TASK STATEMENT: In the listing that follows, retype every line from the first through the one containing "COL = S.collection". Pictures are to be left out.

SOURCE EXCERPT:
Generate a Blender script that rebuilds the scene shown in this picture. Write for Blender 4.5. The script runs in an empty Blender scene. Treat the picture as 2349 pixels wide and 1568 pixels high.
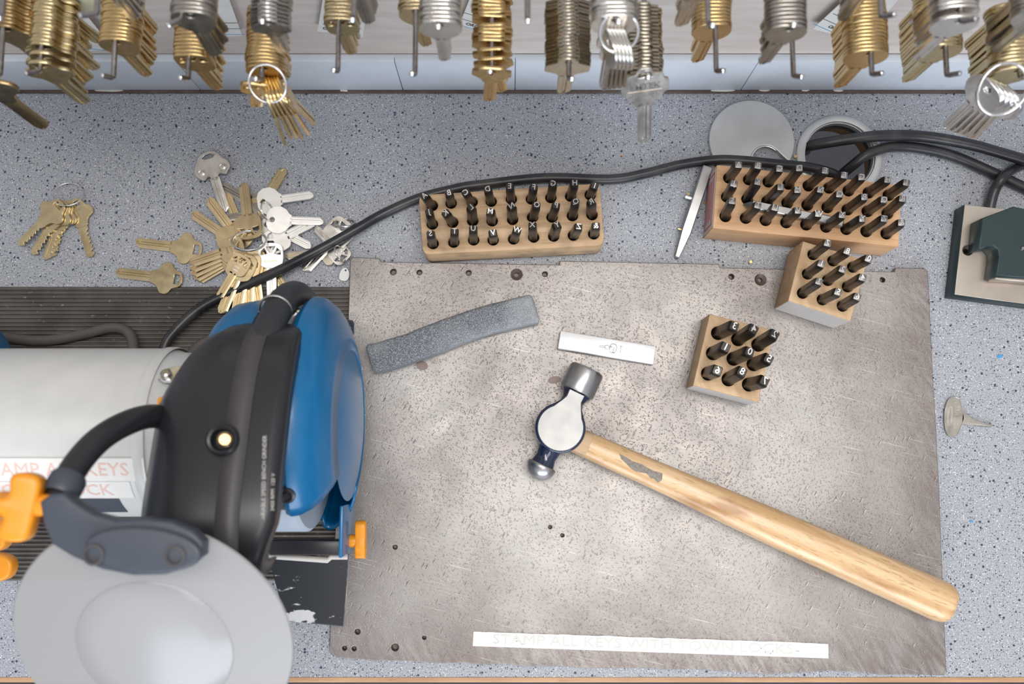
import bpy, bmesh, math, random
from mathutils import Vector, Matrix
from math import sin, cos, pi, radians as R, atan2, sqrt
random.seed(7)
S = bpy.context.scene
COL = S.collection

# ---------------------------------------------------------------- camera, world, lights, exposure
F, TILT, H = 1960.0, R(7.5), 0.70          # focal length in px of a 2349 px frame, tilt, height over the counter
cam_d = bpy.data.cameras.new('camera'); cam = bpy.data.objects.new('camera', cam_d); COL.objects.link(cam)
cam.location = (0, 0, H); cam.rotation_euler = (TILT, 0, 0)
cam_d.sensor_width = 36; cam_d.lens = F/2349*36; cam_d.clip_start = 0.01
cam_d.dof.use_dof = True; cam_d.dof.focus_distance = 0.685; cam_d.dof.aperture_fstop = 7.0
S.camera = cam
S.view_settings.view_transform = 'Standard'; S.view_settings.look = 'None'
S.view_settings.gamma = 1; S.view_settings.use_curve_mapping = False
S.view_settings.exposure = -0.08
S.cycles.caustics_reflective = False; S.cycles.caustics_refractive = False

w = bpy.data.worlds.new('room'); S.world = w; w.use_nodes = True
nt = w.node_tree; bg = nt.nodes['Background']
tc = nt.nodes.new('ShaderNodeTexCoord'); sp = nt.nodes.new('ShaderNodeSeparateXYZ'); rp = nt.nodes.new('ShaderNodeValToRGB')
nt.links.new(tc.outputs['Generated'], sp.inputs[0]); nt.links.new(sp.outputs['Z'], rp.inputs[0])
nt.links.new(rp.outputs[0], bg.inputs[0])
rp.color_ramp.elements[0].color = (.20, .20, .22, 1); rp.color_ramp.elements[0].position = 0.0
rp.color_ramp.elements[1].color = (.34, .34, .36, 1); rp.color_ramp.elements[1].position = 1.0
for p_, c_ in ((.30, (.52, .55, .60)), (.65, (.86, .87, .90)), (.92, (.50, .50, .52))):
    e = rp.color_ramp.elements.new(p_); e.color = (*c_, 1)
bg.inputs[1].default_value = 0.95

def area(name, loc, target, sx, sy, power, col):
    d = bpy.data.lights.new(name, 'AREA'); d.shape = 'RECTANGLE'; d.size = sx; d.size_y = sy; d.energy = power; d.color = col
    o = bpy.data.objects.new(name, d); COL.objects.link(o); o.location = loc
    o.rotation_euler = (Vector(target)-Vector(loc)).to_track_quat('-Z', 'Y').to_euler(); return o
area('ceiling_lamp', (0.30, -0.02, 1.75), (0.25, -0.02, 0), 1.5, 0.7, 13, (1, .97, .93))
area('fluorescent_tube', (0.15, 0.20, 1.75), (0.15, 0.20, 0), 1.5, 0.24, 12, (1, .98, .95))
area('window_daylight', (0.1, -2.1, 0.85), (0.05, 0.2, .1), 2.2, 1.0, 44, (.84, .91, 1))

# ---------------------------------------------------------------- photo pixel + real height -> place in the room
ct, st = cos(TILT), sin(TILT)
def W(px, py, z=0.0):
    s = (784-py)/F; d = (H-z)/(ct - s*st)
    return Vector(((px-1174.5)/F*d, d*(s*ct+st), z))
def WY(px, py, y):
    s = (784-py)/F; d = y/(s*ct+st)
    return Vector(((px-1174.5)/F*d, y, H - d*(ct - s*st)))

# ---------------------------------------------------------------- object helpers
def tag(o, label=None, cat=None, group=None, kind=None):
    if label: o['label'] = label
    if cat: o['category'] = cat
    if group: o['group'] = group
    if kind: o['kind'] = kind
    return o
def obj(name, me, mat=None, parent=None):
    o = bpy.data.objects.new(name, me); COL.objects.link(o)
    if mat is not None and len(me.materials) == 0: me.materials.append(mat)
    if parent is not None: o.parent = parent
    return o
def empty(name, loc=(0, 0, 0), label=None, cat=None, group=None):
    o = bpy.data.objects.new(name, None); COL.objects.link(o); o.location = loc; o.empty_display_size = .01
    return tag(o, label, cat, group)
def struct(name, me, mat):
    return tag(obj(name, me, mat), kind='structure')
def shade(me, ang=35):
    for p in me.polygons: p.use_smooth = True
    me.set_sharp_from_angle(angle=R(ang)); return me
def done(bm, name='m', smooth=None):
    bmesh.ops.recalc_face_normals(bm, faces=bm.faces[:])
    me = bpy.data.meshes.new(name); bm.to_mesh(me); bm.free()
    if smooth: shade(me, smooth)
    return me
def recenter(o, children=()):
    pass
def from_curve(cu):
    t = bpy.data.objects.new('t', cu); COL.objects.link(t)
    dg = bpy.context.evaluated_depsgraph_get(); dg.update()
    me = bpy.data.meshes.new_from_object(t.evaluated_get(dg)); bpy.data.objects.remove(t); bpy.data.curves.remove(cu)
    me.materials.clear(); return me
def poly(outer, holes=(), z0=0.0, z1=0.001, bev=0.0, seg=1):
    """an outline with holes, extruded from z0 to z1"""
    cu = bpy.data.curves.new('c', 'CURVE'); cu.dimensions = '2D'; cu.fill_mode = 'BOTH'
    for k, pts in enumerate([outer]+list(holes)):
        sp = cu.splines.new('POLY'); sp.points.add(len(pts)-1); sp.use_cyclic_u = True
        a = sum(pts[i-1][0]*pts[i][1]-pts[i][0]*pts[i-1][1] for i in range(len(pts)))
        q = list(pts) if (a > 0) == (k == 0) else list(pts)[::-1]
        for i, p in enumerate(q): sp.points[i].co = (p[0], p[1], 0, 1)
    hh = (z1-z0)/2
    cu.extrude = max(hh-bev, 1e-6); cu.bevel_depth = bev; cu.bevel_resolution = seg-1 if seg > 1 else 0; cu.offset = -bev
    me = from_curve(cu)
    for v in me.vertices: v.co.z += (z0+z1)/2
    bm = bmesh.new(); bm.from_mesh(me); bmesh.ops.remove_doubles(bm, verts=bm.verts[:], dist=1e-6)
    bmesh.ops.recalc_face_normals(bm, faces=bm.faces[:]); bm.to_mesh(me); bm.free()
    return me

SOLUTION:
Generate a Blender script that rebuilds the scene shown in this picture. Write for Blender 4.5. The script runs in an empty Blender scene. Treat the picture as 2349 pixels wide and 1568 pixels high.
import bpy, bmesh, math, random
from mathutils import Vector, Matrix
from math import sin, cos, pi, radians as R, atan2, sqrt
random.seed(7)
S = bpy.context.scene
COL = S.collection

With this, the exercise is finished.